Multidimensional” entanglement can be achieved by entangling one photon in polarization and the other in orbital angular momentum, even though the former travels along single-mode fiber. [Image: Wits University]
If the classical internet of today is anything to go by, tomorrow’s quantum internet will put a premium on network bandwidth. So it would be very handy if entangled states could be transported via existing fiber optic cables at the highest bit rates. Researchers in South Africa and China reckon that should now be possible (Sci. Adv., doi: 10.1126/sciadv.aay0837).
Quantum communication
Entanglement involves a bizarre interconnection between two quantum particles, such that even if they are far apart, a measurement of one will instantaneously change the state of the other. This phenomenon is exploited, for example, in quantum key distribution, which involves two distant parties sharing a secret key in order to encrypt and decrypt messages with complete security—the idea being that any eavesdropper would reveal their presence by altering the key’s quantum state.
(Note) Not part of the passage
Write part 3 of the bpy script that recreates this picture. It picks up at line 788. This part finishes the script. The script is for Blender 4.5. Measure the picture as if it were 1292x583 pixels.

Much quantum communication currently relies on entangling photons via polarization—their spin angular momentum. But each photon can only encode one bit of information—a superposition of “1” and “0”—which limits bandwidth. To go beyond this, scientists would also like to entangle photons via spatial properties such as orbital angular momentum (OAM). That involves twisting a light beam’s wave front around its direction of propagation so that it takes on a corkscrew shape, with the degree of twist, in principle, able to take on an infinite number of possible values. This would allow for packing a lot more information into photons.
However, while spin entanglement can be transported along the single-mode fibers that form the backbone of today’s internet, its orbital counterpart requires customized multimode fiber. Even then, cross-talk between the different modes has limited transport of orbital entanglement to less than a meter.
Entangling polarization with OAM
The latest work sees a compromise between the two. OSA Fellow Andrew Forbes and colleagues at the University of the Witwatersrand, South Africa, together with Jian Wang and co-workers at the Huazhong University of Science and Technology in China, do this by entangling the polarization of one photon with the OAM of another. They send the two photons down a channel—the former along a 250-meter stretch of single-mode fiber and the latter through free space.
When the photon states are measured, each registers a particular value, but while in transit they exist in a superposition of all possible values. By multiplexing the optics, explains Forbes, every combination of spin and OAM (or spatial “patterns”) can be transmitted.
“It looks to the receiver as if the patterns themselves must have got across the channel too, which they did, but two at a time,” he says. “The strange thing is that the fiber part of the channel only supports one pattern, but we can trick it into working because of the fact that entanglement means nothing is certain until you measure, and we only measure after we have sent the photons through.”
Work to be done
The researchers describe their approach as “multidimensional” entanglement, to distinguish the multiple two-dimensional states that it produces from the single high-dimensional state that would be sent through multimode fiber. Forbes says that their next step is to develop new protocols to exploit their technique, which, he believes, could potentially multiply the bandwidth of normal fiber by a factor of several hundred. In addition, he adds, they aim to carry out tests over much longer distances—up to 100 kilometers.
Forbes says that multidimensional entanglement is not a new concept, pointing out that a quantum computer does its calculations using multiple 2D states—its quantum bits—rather than a single high-dimensional state. “We need to play similar tricks with quantum communication,” he says. “This work is the beginning of a new approach, with lots of work to be done.”